以上で大まかに、ひきこもりでいることの主要な機会損失を確認しました。このように機会損失を具体的に確認したことで、ひきこもりの当事者を抱えるご家族の方は「こんなに損をすることになるのか」と不安になってしまうかもしれません。しかし、問題がどれだけ大きなものなのかを確認することは、事態の改善の第一歩です。漠然とした不安では問題がどれだけ深刻なのか分からず、どれだけコストを掛けて真剣に取り組むべきことなのか、天秤にかけることができないからです。

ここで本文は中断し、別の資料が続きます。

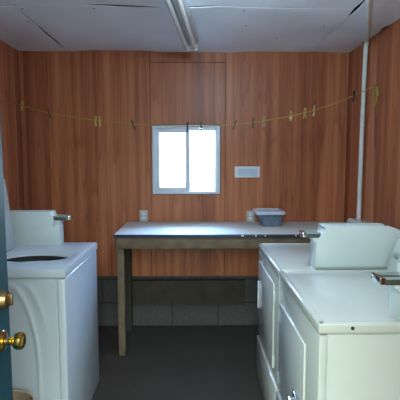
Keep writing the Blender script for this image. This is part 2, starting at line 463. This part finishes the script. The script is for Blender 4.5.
def slide(xs, my0, my1, tips, base, z, meter):
    ym = (my0 + my1) / 2
    def body(b):
        p, q = sorted((xs(tips + .022), xs(base)))
        box(b, p, q, ym - .036, ym + .036, z - .024, z - .006, .003)
    s = B(body, 'coin_slide', M_SLIDE, meter)
    def grip(b):
        p, q = sorted((xs(tips), xs(tips + .02)))
        box(b, p, q, ym - .040, ym + .040, z - .022, z + .004, .004)
    B(grip, 'slide_handle', M_CHROME, s)
    for yy in (ym - .038, ym + .032):
        p, q = sorted((xs(tips + .01), xs(base)))
        B(lambda b: box(b, p, q, yy, yy + .006, z - .004, z + .004, .001), 'slide_guide', M_TRIMGREY, s)
    def bracket(b):
        t = tips + .05
        prism(b, [(xs(t), z - .024), (xs(base), z - .024), (xs(base), z - .062), (xs(base - .02), z - .058), (xs(t), z - .034)], ym - .046, ym + .046, .002)
    B(bracket, 'slide_bracket', M_METER, s)

dryer(1.391, 2.083, 'nearest white coin dryer on the right, its blank side panel facing the doorway', True)
dryer(2.089, 2.772, 'farther white dryer on the right, in front of the table, tall coin box facing out', False)

def washer():
    xs = lambda s: XL - s
    y0, y1, H, cap = 2.014, 2.691, .947, .044
    r, bx = machine('washing_machine', 'white top loading coin washer with its lid up, left of the table', 'washing machine', xs, y0, y1, H, cap, M_ENAMEL2, 'washer')
    g = .004
    # pressed side panel
    def side(b):
        nx, nz = 150, 110
        sx0, sx1, sz0, sz1 = xs(.665), xs(.047), .02, H - cap - .004
        gr = [[b.verts.new((sx0 + (sx1 - sx0) * i / nx, y0 + g - arch_disp(sx0 + (sx1 - sx0) * i / nx, sz0 + (sz1 - sz0) * j / nz), sz0 + (sz1 - sz0) * j / nz)) for i in range(nx + 1)] for j in range(nz + 1)]
        for j in range(nz):
            for i in range(nx): b.faces.new((gr[j][i], gr[j][i + 1], gr[j + 1][i + 1], gr[j + 1][i]))
        rr = bmesh.ops.extrude_face_region(b, geom=b.faces[:])
        for v in rr['geom']:
            if isinstance(v, bmesh.types.BMVert): v.co.y = y0 + g + .009
    B(side, 'side_panel', M_ENAMEL2, r, 50)
    B(lambda b: bx(b, .004, .044, y0 + g - .001, y1 - g + .001, .02, H - cap - .004, .010, 3), 'front_panel', M_ENAMEL2, r)
    # top with recessed oval opening
    cx, cy, rx, ry = -.874, 2.312, .176, .112
    def top(b):
        n = 64
        def ring(ax, ay, z, sq=0):
            out = []
            for k in range(n):
                a = 2 * PI * k / n; c, s = math.cos(a), math.sin(a)
                out.append(b.verts.new((cx + ax * c, cy + ay * s, z)))
            return out
        X0, X1_, Y0, Y1 = xs(.67), xs(0), y0 + g - .002, y1 - g + .002
        def outer(z, m):
            out = []
            for k in range(n):
                a = 2 * PI * k / n; c, s = math.cos(a), math.sin(a)
                tx = ((X1_ - m) - cx) / c if c > 1e-9 else ((X0 + m) - cx) / c if c < -1e-9 else 1e9
                ty = ((Y1 - m) - cy) / s if s > 1e-9 else ((Y0 + m) - cy) / s if s < -1e-9 else 1e9
                t = min(tx, ty); out.append([cx + t * c, cy + t * s, z])
            for X, Y in ((X0 + m, Y0 + m), (X0 + m, Y1 - m), (X1_ - m, Y0 + m), (X1_ - m, Y1 - m)):
                k = min(range(n), key=lambda q: (out[q][0] - X) ** 2 + (out[q][1] - Y) ** 2); out[k][0] = X; out[k][1] = Y
            return [b.verts.new(v) for v in out]
        R = [outer(H - cap, 0.003), outer(H - cap + .004, 0), outer(H - .010, 0), outer(H - .003, .003), outer(H, .011),
             ring(rx + .040, ry + .036, H), ring(rx + .034, ry + .030, H - .003), ring(rx + .012, ry + .010, H - .012), ring(rx, ry, H - .016), ring(rx - .004, ry - .004, H - .026)]
        for a, c in zip(R, R[1:]):
            for k in range(n): b.faces.new((a[k], a[(k + 1) % n], c[(k + 1) % n], c[k]))
    B(top, 'top_panel', M_ENAMEL2, r, 30)
    def gasket(b):
        n = 48; R = []
        for ax, ay, z in ((rx - .003, ry - .003, H - .024), (rx - .001, ry - .001, H - .054), (rx - .006, ry - .006, H - .058)):
            R.append([b.verts.new((cx + ax * math.cos(2 * PI * k / n), cy + ay * math.sin(2 * PI * k / n), z)) for k in range(n)])
        for a, c in zip(R, R[1:]):
            for k in range(n): b.faces.new((a[k], a[(k + 1) % n], c[(k + 1) % n], c[k]))
    B(gasket, 'tub_gasket', M_BLACK, r)
    def tub(b):
        n = 48; R = []
        for ax, ay, z in ((rx - .004, ry - .004, H - .056), (rx - .040, ry - .036, H - .066), (rx - .042, ry - .038, H - .10), (rx - .015, ry - .015, H - .12), (rx - .01, ry - .01, .60), (rx - .1, ry - .08, .59)):
            R.append([b.verts.new((cx + ax * math.cos(2 * PI * k / n), cy + ay * math.sin(2 * PI * k / n), z)) for k in range(n)])
        for a, c in zip(R, R[1:]):
            for k in range(n): b.faces.new((a[k], a[(k + 1) % n], c[(k + 1) % n], c[k]))
        b.faces.new(R[-1])
    B(tub, 'wash_tub', M_TUB, r)
    # lid standing open
    bm = bmesh.new()
    hxx, hz = -1.062, H + .006
    prism(bm, [(hxx, hz), (hxx - .018, hz), (hxx - .066, hz + .400), (hxx - .058, hz + .406), (hxx - .046, hz + .402)], y0 + .085, y1 - .185, .005)
    ld = finish('lid', bm, M_ENAMEL2, r)
    B(lambda b: tube(b, [(hxx - .010, y0 + .09, H + .004), (hxx - .010, y1 - .19, H + .004)], .005), 'lid_hinge', M_TRIMGREY, ld)
    # console and coin meter
    prof = [(xs(.525), H - .004), (xs(.578), H + .158), (xs(.668), H + .155), (xs(.668), H - .004)]
    cons = B(lambda b: prism(b, prof, y0 + .006, y1 - .112, .006), 'console', M_ENAMEL2, r)
    for yy in (y0 + .15, y0 + .3):
        B(lambda b: lathe(b, (xs(.552), yy, H + .08), (.155, 0, .05), [(-.002, .026), (.004, .026), (.005, .02), (.022, .018), (.024, 0)], 20), 'dial', M_TRIMGREY, cons)
    my0, my1 = 2.592, 2.682
    mp = [(xs(.208), H - .003), (xs(.208), 1.068), (xs(.222), 1.078), (xs(.238), 1.096), (xs(.252), 1.142), (xs(.258), 1.155), (xs(.668), 1.155), (xs(.668), H - .003)]
    meter = B(lambda b: prism(b, mp, my0, my1, .003), 'coin_meter', M_METER, r)
    slide(xs, my0, my1, .146, .245, 1.122, meter)
washer()

# ================================================================== WORKTABLE
X0t, X1t = -.586, WR - .004
Yf, Yb = 3.034, DY - .008
tb = thing('worktable', 'long white topped wooden table along the back wall under the window', 'table', ((X0t + X1t) / 2, 3.35, 0))
tt = B(lambda b: box(b, X0t, X1t, Yf + .006, Yb, TZ - .020, TZ, .002), 'tabletop', M_TOP, tb)
def edge(b):
    box(b, X0t - .003, X1t, Yf, Yf + .006, TZ - .021, TZ - .001, .001); box(b, X0t - .003, X0t + .0005, Yf, Yb, TZ - .021, TZ - .001, .001)
ed = B(edge, 'edge_band', M_NAVY, tt)
for x, w in ((.43, .012), (.50, .006), (.72, .01), (.755, .018), (.83, .01), (.33, .02)):
    zc = TZ - .018 + random.uniform(0, .006)
    B(lambda b: box(b, x, x + w, Yf - .0012, Yf + .001, zc, TZ - .004), 'edge_chip', M_TOP, ed)
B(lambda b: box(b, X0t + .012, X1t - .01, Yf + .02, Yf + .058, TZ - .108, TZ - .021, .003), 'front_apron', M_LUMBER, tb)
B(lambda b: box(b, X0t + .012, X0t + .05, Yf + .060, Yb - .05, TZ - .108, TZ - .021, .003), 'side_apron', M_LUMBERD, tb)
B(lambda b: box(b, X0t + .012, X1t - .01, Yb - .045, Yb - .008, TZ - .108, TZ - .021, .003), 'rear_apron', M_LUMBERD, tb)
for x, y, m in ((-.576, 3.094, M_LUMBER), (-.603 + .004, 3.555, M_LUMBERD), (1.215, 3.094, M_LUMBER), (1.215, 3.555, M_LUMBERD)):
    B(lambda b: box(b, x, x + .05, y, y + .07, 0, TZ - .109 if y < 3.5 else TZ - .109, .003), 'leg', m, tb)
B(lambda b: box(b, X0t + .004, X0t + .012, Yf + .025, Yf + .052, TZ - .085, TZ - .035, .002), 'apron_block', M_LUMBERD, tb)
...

例えば、問題の重大さを具体的に明らかにすることによって、非協力的な他のご家族の方を説得する材料とすることもできます。例えば、お母様がいち早くお子さんの問題に気づき、ひきこもりを疑ってどうにかしなければと考えたものの、お父様は「そのうち勝手に出てくるだろう、放っておけばいい」と言って協力してくれなかったとしましょう。そうした場合に、ただ単に「ひきこもりは重大な問題なんだ」と言うよりも、「ひきこもりでいることでこれだけの利益が失われるんだ」と具体的に説得すれば、お父様も問題の深刻さを認識してくれる見込みが高まるでしょう。
もちろん、機会損失を(例えば金額にしてぴったりいくらだと)精確に見積もることは難しいでしょう。しかし、細かな金額までは分からずとも明確に分かることがあります。それは、機会損失として生涯収入を見るにせよライフイベントを見るにせよ、ひきこもりの問題への対応は早ければ早いほど良いということです。就労が遅れれば遅れるほど生涯収入は減少してしまいますし、結婚などのようにライフイベントを迎えるハードルも、加齢とともに高くなってしまう場合があるからです。この点を認識するためにも、機会損失という観点からひきこもりの問題の重大性を考えることは有効なのです。
お子さんなどのひきこもりを疑った場合、あるいはすでにひきこもりの当事者を抱えている場合、まずはひきこもりでいることの問題について考えてみて、問題が緊要のものであることを他のご家族の方とともに確認してみましょう。